Professional wrestling is filled with talent who started their athletic careers in a different sport. For example, The Undertaker and Kevin Nash played college basketball, and Roman Reigns and Bill Goldberg played football, with the latter making it all the way to the NFL. For Randy Savage, before he grew a beard and became the colorful "Macho Man" in WWE, he was a baseball player. Savage played in the minor leagues for both the St. Louis Cardinals and Cincinnati Reds, but fortunately for wrestling fans, he wasn't good enough to make it to the major leagues. Instead, he'd have to settle for becoming one of the most famous wrestlers who ever lived.
Randy Savage was born as Randy Poffo in Columbus, Ohio in 1952. After moving around, he graduated from high school in Downers Grove, Illinois in 1970. During his high school years, Savage was a standout baseball player who was so good that the MLB's St. Louis Cardinals signed him to play catcher in the minors. He played two seasons in the Gulf Coast League, before playing in the Western Carolinas League and the Gulf Coast League in 1973.
Randy Savage's last year in baseball was 1974, when he was still just 21. That year he moved on from the Cardinals to the Cincinnati Reds, playing in the Florida State League. It's wild to get online and see photos of Savage as a young man wearing a Reds hat and not sporting his signature beard. Even for wrestling fans, it's easy to look at photos from this era and not know this is Randy Savage.
Like many minor league baseball players, Randy Savage never made it to the major leagues for the Cardinals or the Reds. After 1974, he was done with baseball, but was he any good when he played?
Looking at his stats on Baseball Reference, Savage's four-year baseball career saw him play 289 games, where his batting average was.254, and he had 221 hits and 16 homeruns. Most of his games came in his final year of 1974, when he played 131 games for the Reds' Class A Tampa Tarpons but only had a low .232 batting average.
In the 80s, during the early days of his wrestling career, Randy Savage was asked about his failed stint playing baseball. Savage said he had two good years with them before they released him. He added:
"A bunch of the directors must have got together and said the Macho Man ain't doing it right now."
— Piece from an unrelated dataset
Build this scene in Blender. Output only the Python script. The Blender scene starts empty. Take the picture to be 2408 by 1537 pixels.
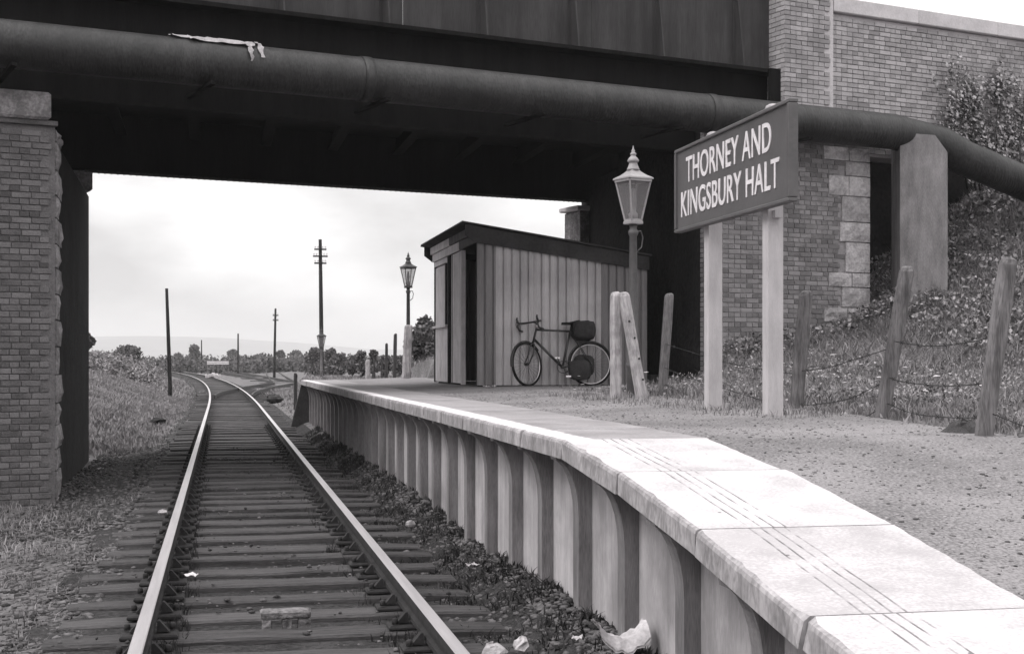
import bpy, math, random
import numpy as np
from mathutils import Vector, Matrix

random.seed(7)
rng = np.random.default_rng(11)
scene = bpy.context.scene
COL = scene.collection
R = math.radians

# ------------------------------------------------------------------ camera
# World: Y runs along the track, X to the right, Z = 0 on the rail heads.
CAM_H = 1.37
YAW = R(11.51)
cam_data = bpy.data.cameras.new('camera')
cam = bpy.data.objects.new('camera', cam_data)
COL.objects.link(cam)
cam.location = (0, 0, CAM_H)
cam.rotation_euler = (R(90), 0, -YAW)
cam_data.sensor_width = 36
cam_data.lens = 50
cam_data.shift_y = 0.0322
cam_data.clip_start = 0.1
cam_data.clip_end = 9000
scene.camera = cam

# ------------------------------------------------------------------ sky, sun, exposure
SUN_EL, SUN_AZ = R(48), R(-105)          # azimuth clockwise from +Y: low on the left, a little behind us
world = bpy.data.worlds.new('World')
scene.world = world
world.use_nodes = True
nt = world.node_tree
for n in list(nt.nodes):
    nt.nodes.remove(n)
wo = nt.nodes.new('ShaderNodeOutputWorld')
bg = nt.nodes.new('ShaderNodeBackground')
sky = nt.nodes.new('ShaderNodeTexSky')
sky.sky_type = 'NISHITA'
sky.sun_disc = False
sky.sun_elevation = SUN_EL
sky.sun_rotation = SUN_AZ
sky.dust_density = 4
bw = nt.nodes.new('ShaderNodeRGBToBW')
tc = nt.nodes.new('ShaderNodeTexCoord')
mp = nt.nodes.new('ShaderNodeMapping')
mp.inputs['Scale'].default_value = (1.0, 1.0, 2.6)
mp.inputs['Location'].default_value = (0.35, 0.1, 0.2)
cl = nt.nodes.new('ShaderNodeTexNoise')
cl.inputs['Scale'].default_value = 5.0
cl.inputs['Detail'].default_value = 6
cl.inputs['Roughness'].default_value = 0.5
cr = nt.nodes.new('ShaderNodeValToRGB')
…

Savage called it a huge setback because he wanted to be the greatest baseball player of all-time, even bigger than Babe Ruth. During a short stint with the Chicago White Sox, he did impress by being the very rare player to both hit and throw right or left-handed. However, while training with the White Sox in 1975, he one day discovered that his uniform was missing from his locker. He found out he'd been let go again and was so angry that he made threats and busted a tree with his bat. Seeing that he wasn't good enough to go pro, Savage decided to pursue professional wrestling.
"And what I did in professional wrestling is use that same attitude and found out that it was a blessing that they took the uniform out of my locker. And it's great for the history of professional wrestling, because it is now known, 100%, all over the world, that the "Macho Man" Randy Savage is the greatest professional wrestler of all-time."
Savage made that comment in character, but it's not hyperbolic. He was one of the all-time greats, a name so famous that he became part of pop culture. When Savage passed away in 2011, even Major League Baseball recognized him with an article where perhaps the greatest talker in wrestling history was remembered in baseball as a quiet kid who didn't say much. Baseball might have been his passion, but it wasn't his path. It was wrestling that brought out the best in Randy Savage and made his name live on forever.